Apakah ketika lahir kamu langsung tahu siapa nenek moyangmu?
……???
Dengan hadirnya orang tua sejatinya kita mengetahui siapa diri kita. Karena rusaknya zaman ini disebabkan manusia tidak tahu siap dirinya, tidak mengerti hakikat ia dilahirkan. Maka timbulah suatu bentuk turbulensi, distorsi berkepanjangan, menyeluruh dan masif. Outputnya (mohon maaf) seperti diri kita.
Realita hari ini orang tua kita lebih percaya guru untuk mengajarkan ilmu akademik, lebih percaya ustad untuk mengajarkan ilmu agama, lebih percaya rewang untuk mengajarkan cara kencing berdiri. Minimya andil, kontribusi orang tua memang tidak membabi-buta kita salahkan ke subyek individu, bisa jadi dari faktor keniatan asuhan, lingkungan, sampai tuntutan pekerjaan. Memang jangan menyalahkan…

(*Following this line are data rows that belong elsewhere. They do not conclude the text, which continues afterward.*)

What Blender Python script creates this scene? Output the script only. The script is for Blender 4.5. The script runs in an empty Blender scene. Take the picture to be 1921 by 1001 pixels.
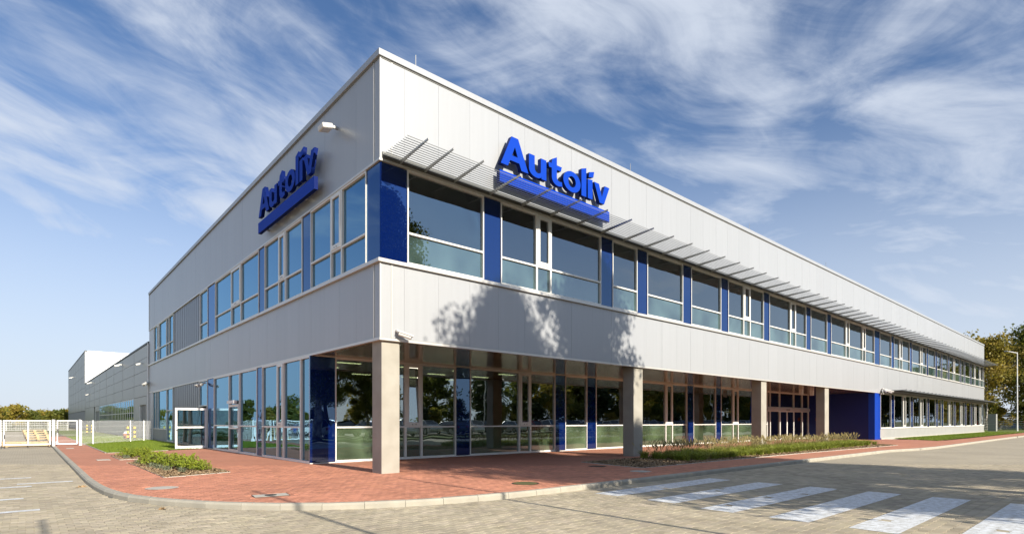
import bpy, bmesh, math, random
import numpy as np
from mathutils import Vector, Matrix
R = math.radians
random.seed(7); rng = np.random.default_rng(7)
scene = bpy.context.scene
col = scene.collection

# ------------------------------------------------------------------ camera, sky, sun, exposure
YAW = 48.72
cam_d = bpy.data.cameras.new('camera'); cam = bpy.data.objects.new('camera', cam_d); col.objects.link(cam)
cam.location = (-7.98, -15.117, 1.6); cam.rotation_euler = (R(90), 0, R(YAW - 90))
cam_d.sensor_width = 36; cam_d.lens = 1035 / 1921 * 36; cam_d.shift_y = (789.25 - 500.5) / 1921
cam_d.clip_start = 0.1; cam_d.clip_end = 6000
scene.camera = cam
SUN_EL, SUN_AZ = 25.0, -89.4           # azimuth measured from +X, counter clockwise
sun_dir = Vector((math.cos(R(SUN_AZ)) * math.cos(R(SUN_EL)), math.sin(R(SUN_AZ)) * math.cos(R(SUN_EL)), math.sin(R(SUN_EL))))
sd = bpy.data.lights.new('sun', 'SUN'); sd.energy = 5.0; sd.angle = R(0.5); sd.color = (1, .92, .79)
so = bpy.data.objects.new('sun', sd); col.objects.link(so)
so.rotation_euler = sun_dir.to_track_quat('Z', 'Y').to_euler(); so.location = (0, -60, 60)
vs = scene.view_settings
scene.display_settings.display_device = 'sRGB'
vs.view_transform = 'Standard'; vs.look = 'None'; vs.exposure = 0.68; vs.gamma = 1; vs.use_curve_mapping = False

world = bpy.data.worlds.new('World'); scene.world = world; world.use_nodes = True
wt = world.node_tree; wn = wt.nodes; wl = wt.links; wn.clear()
def N(nt, typ, **kw):
    n = nt.nodes.new(typ)
    for k, v in kw.items():
        if k.startswith('i_'):
            key = k[2:]; key = int(key) if key.isdigit() else key.replace('_', ' ')
            n.inputs[key].default_value = v
        else: setattr(n, k, v)
    return n
def math_n(nt, op, a, b=None, clamp=False):
    n = nt.nodes.new('ShaderNodeMath'); n.operation = op; n.use_clamp = clamp
    for i, v in enumerate((a, b)):
        if v is None: continue
        if isinstance(v, (int, float)): n.inputs[i].default_value = v
        else: nt.links.new(v, n.inputs[i])
    return n.outputs[0]
sky = N(wt, 'ShaderNodeTexSky', sky_type='NISHITA', sun_disc=False, sun_elevation=R(SUN_EL), sun_rotation=R(90 - SUN_AZ), altitude=100, air_density=1.0, dust_density=0.6, ozone_density=2.0)
tc = N(wt, 'ShaderNodeTexCoord')
sep = N(wt, 'ShaderNodeSeparateXYZ'); wl.new(tc.outputs['Generated'], sep.inputs[0])
def layer(tilt, scale, detail, dist, seed, rough=.55):
    """wisps on the sky dome, elongated along the horizon and tilted"""
    m0 = N(wt, 'ShaderNodeMapping'); m0.inputs['Rotation'].default_value = (0, 0, R(-YAW)); wl.new(tc.outputs['Generated'], m0.inputs[0])
    m1 = N(wt, 'ShaderNodeMapping'); m1.inputs['Rotation'].default_value = (R(tilt), 0, 0); wl.new(m0.outputs[0], m1.inputs[0])
    m = N(wt, 'ShaderNodeMapping'); m.inputs['Scale'].default_value = scale; m.inputs['Location'].default_value = seed
    wl.new(m1.outputs[0], m.inputs[0])
    t = N(wt, 'ShaderNodeTexNoise', noise_dimensions='3D'); t.inputs['Scale'].default_value = 1
    t.inputs['Detail'].default_value = detail; t.inputs['Distortion'].default_value = dist; t.inputs['Roughness'].default_value = rough
    wl.new(m.outputs[0], t.inputs['Vector']); return t.outputs['Fac']
big = layer(-20, (1.6, 1.6, 3.4), 3, .6, (12.5, 2.7, 1.0))
mid = layer(-12, (3.0, 3.0, 9.0), 9, .9, (5.3, 9.4, 3.0), .58)
fine = layer(-22, (7, 7, 26), 8, 1.2, (1.1, 9.3, 4.0), .6)
dens = math_n(wt, 'ADD', math_n(wt, 'MULTIPLY', big, 1.2), math_n(wt, 'ADD', math_n(wt, 'MULTIPLY', mid, 1.0), math_n(wt, 'MULTIPLY', fine, .35)))
mr = N(wt, 'ShaderNodeMapRange', interpolation_type='SMOOTHSTEP'); mr.inputs['From Min'].default_value = 1.06; mr.inputs['From Max'].default_value = 1.60
wl.new(dens, mr.inputs['Value'])
hz = N(wt, 'ShaderNodeMapRange', interpolation_type='SMOOTHSTEP'); hz.inputs['From Min'].default_value = 0.52; hz.inputs['From Max'].default_value = 0.0
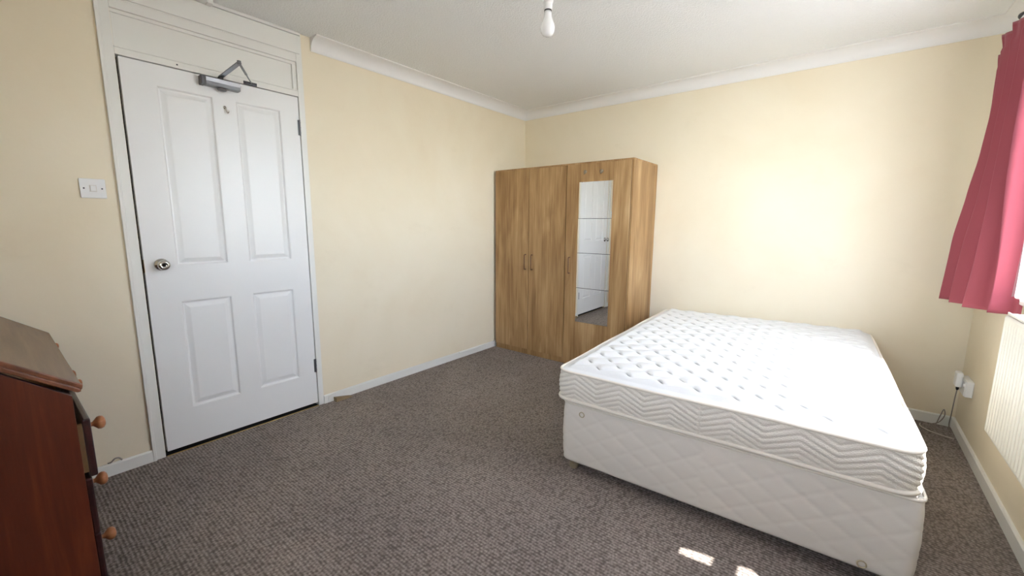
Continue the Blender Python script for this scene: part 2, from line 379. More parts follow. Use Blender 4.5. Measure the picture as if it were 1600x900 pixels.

Anies Baswedan melanjutkan, “Karakter tidak bisa diajarkan lewat lisan semata dan tulisan, tetapi dengan teladan. Metodenya kira-kira seperti itu. Caranya kita diskusikan lagi.”
Saya berharap usaha itu ada, semoga tidak sebatas utopia. Dan semoga sebagai orang tua kelak, tidak menjilat ludah sendiri ataupun ludah Bang Anies.